- Requirements
Please pull out every line that includes the string "Blender".

[BEGIN Supplied data]

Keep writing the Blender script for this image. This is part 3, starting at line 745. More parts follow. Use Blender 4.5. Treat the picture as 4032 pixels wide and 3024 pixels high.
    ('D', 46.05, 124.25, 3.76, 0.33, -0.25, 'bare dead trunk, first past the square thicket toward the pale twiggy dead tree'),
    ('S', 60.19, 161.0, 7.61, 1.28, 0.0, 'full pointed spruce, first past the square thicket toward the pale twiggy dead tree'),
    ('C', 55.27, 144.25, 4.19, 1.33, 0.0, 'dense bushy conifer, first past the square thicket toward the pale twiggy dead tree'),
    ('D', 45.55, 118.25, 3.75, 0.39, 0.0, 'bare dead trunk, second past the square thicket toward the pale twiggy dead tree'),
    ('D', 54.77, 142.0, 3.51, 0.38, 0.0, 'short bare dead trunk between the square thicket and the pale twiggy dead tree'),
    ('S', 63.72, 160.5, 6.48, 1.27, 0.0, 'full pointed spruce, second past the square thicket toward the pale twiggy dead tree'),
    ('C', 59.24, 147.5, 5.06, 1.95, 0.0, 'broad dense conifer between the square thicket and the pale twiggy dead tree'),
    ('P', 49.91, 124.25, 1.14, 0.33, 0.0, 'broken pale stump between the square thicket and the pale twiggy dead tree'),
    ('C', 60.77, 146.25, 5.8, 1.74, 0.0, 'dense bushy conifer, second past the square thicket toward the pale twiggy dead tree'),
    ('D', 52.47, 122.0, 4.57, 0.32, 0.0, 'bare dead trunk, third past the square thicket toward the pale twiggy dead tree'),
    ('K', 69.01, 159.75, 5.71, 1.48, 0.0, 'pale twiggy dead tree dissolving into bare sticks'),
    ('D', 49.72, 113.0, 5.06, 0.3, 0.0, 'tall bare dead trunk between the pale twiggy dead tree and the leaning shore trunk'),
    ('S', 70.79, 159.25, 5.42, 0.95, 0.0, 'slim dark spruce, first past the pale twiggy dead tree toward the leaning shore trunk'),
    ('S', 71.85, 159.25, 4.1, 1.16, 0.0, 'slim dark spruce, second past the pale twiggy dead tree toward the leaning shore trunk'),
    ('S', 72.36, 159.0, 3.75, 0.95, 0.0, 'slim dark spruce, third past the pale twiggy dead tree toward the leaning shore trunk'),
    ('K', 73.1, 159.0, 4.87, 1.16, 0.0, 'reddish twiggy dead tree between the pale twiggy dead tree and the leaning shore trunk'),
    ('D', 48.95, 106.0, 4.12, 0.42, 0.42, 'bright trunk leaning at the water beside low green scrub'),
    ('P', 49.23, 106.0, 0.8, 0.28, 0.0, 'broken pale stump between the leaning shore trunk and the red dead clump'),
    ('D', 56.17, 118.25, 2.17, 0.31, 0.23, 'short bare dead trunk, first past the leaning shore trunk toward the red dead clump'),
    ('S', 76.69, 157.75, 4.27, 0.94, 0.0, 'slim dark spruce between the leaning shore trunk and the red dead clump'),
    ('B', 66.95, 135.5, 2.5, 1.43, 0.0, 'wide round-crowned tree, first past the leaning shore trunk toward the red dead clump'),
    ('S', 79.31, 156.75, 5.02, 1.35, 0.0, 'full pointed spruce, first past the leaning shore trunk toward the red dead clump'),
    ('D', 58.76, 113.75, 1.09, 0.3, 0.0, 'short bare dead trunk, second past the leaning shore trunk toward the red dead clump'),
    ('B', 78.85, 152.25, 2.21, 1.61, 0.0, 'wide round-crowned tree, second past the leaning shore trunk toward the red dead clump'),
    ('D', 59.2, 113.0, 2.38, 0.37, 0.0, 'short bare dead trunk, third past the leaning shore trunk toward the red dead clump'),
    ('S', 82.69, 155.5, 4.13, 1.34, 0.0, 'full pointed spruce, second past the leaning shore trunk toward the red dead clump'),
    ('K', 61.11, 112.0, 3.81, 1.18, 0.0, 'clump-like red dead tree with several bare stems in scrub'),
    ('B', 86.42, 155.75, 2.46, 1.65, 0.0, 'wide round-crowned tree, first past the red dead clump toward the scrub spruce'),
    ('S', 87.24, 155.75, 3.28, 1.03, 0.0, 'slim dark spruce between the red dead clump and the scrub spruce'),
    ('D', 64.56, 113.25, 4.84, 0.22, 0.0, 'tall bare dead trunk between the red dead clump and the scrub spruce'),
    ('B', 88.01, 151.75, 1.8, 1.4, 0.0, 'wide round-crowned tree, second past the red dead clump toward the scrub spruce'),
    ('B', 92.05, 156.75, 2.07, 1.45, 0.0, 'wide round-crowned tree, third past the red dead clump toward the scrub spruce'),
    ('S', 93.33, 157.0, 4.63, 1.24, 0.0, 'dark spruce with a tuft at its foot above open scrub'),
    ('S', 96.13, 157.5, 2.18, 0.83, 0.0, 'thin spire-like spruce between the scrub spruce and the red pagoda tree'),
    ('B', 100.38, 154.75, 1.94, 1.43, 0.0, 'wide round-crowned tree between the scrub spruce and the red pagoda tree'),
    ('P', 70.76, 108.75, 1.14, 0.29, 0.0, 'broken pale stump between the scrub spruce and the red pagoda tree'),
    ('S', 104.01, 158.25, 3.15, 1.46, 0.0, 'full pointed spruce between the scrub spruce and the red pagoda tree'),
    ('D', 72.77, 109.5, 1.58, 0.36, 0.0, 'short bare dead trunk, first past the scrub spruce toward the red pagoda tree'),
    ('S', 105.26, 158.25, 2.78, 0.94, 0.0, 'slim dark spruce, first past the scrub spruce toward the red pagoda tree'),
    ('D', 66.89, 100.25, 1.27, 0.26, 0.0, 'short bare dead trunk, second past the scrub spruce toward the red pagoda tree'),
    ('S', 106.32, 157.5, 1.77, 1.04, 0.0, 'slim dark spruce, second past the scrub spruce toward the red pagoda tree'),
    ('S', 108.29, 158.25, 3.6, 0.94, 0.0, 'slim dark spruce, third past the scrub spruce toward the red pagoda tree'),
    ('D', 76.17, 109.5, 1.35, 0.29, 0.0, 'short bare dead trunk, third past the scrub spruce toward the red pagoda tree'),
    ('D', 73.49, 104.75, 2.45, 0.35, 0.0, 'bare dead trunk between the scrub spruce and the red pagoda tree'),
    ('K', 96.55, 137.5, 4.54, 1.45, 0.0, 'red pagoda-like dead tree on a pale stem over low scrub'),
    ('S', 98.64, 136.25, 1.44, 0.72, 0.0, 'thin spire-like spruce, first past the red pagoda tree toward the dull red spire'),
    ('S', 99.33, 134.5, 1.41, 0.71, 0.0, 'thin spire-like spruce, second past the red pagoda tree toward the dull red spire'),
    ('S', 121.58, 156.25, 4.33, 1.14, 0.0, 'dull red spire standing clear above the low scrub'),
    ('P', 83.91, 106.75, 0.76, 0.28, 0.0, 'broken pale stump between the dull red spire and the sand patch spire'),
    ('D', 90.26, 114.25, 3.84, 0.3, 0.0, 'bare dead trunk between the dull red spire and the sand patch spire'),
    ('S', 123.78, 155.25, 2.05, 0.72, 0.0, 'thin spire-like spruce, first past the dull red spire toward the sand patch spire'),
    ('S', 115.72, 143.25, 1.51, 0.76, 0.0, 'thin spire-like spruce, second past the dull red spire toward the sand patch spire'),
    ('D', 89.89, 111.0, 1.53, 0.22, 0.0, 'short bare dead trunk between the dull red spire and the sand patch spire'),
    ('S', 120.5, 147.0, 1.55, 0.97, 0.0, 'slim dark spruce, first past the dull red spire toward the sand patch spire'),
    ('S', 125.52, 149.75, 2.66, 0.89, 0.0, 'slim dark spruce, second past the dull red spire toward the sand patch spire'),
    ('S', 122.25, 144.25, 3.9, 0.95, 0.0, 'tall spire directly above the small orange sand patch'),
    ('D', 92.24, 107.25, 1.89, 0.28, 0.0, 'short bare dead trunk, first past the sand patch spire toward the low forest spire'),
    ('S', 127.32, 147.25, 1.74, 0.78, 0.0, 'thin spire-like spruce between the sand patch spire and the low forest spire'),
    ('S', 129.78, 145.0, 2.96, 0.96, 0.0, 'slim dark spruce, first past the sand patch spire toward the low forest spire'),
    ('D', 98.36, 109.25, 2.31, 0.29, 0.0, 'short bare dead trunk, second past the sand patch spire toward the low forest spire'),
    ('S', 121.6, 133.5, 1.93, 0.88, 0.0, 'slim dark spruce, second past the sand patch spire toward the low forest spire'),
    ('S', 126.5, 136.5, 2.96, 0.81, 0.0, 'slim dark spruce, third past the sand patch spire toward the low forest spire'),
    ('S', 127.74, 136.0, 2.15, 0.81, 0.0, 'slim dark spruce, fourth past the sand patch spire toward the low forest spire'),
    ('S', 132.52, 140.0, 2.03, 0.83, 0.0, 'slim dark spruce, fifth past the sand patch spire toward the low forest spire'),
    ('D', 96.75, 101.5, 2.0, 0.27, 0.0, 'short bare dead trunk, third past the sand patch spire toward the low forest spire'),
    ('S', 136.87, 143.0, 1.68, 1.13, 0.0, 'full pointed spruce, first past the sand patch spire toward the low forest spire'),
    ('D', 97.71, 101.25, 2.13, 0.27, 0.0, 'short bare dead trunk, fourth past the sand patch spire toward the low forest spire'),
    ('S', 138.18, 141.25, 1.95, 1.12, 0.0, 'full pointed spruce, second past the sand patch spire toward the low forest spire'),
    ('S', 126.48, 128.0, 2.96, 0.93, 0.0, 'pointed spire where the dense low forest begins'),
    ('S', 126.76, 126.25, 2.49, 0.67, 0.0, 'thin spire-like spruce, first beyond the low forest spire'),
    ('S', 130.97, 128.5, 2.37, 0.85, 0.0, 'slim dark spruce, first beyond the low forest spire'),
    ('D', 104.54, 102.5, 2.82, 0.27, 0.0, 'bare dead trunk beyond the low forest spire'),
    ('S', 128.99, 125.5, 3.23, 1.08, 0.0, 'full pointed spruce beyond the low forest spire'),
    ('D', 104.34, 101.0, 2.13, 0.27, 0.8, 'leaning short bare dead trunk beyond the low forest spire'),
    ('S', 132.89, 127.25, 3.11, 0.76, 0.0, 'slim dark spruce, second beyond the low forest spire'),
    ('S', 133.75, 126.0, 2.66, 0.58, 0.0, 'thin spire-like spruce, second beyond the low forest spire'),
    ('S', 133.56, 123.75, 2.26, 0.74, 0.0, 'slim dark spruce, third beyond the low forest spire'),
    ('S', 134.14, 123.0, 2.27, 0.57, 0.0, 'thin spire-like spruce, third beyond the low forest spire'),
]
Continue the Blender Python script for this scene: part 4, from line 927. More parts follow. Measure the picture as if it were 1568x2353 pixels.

[END Supplied data]

- Written response
Keep writing the Blender script for this image. This is part 3, starting at line 745. More parts follow. Use Blender 4.5. Treat the picture as 4032 pixels wide and 3024 pixels high.
Continue the Blender Python script for this scene: part 4, from line 927. More parts follow. Measure the picture as if it were 1568x2353 pixels.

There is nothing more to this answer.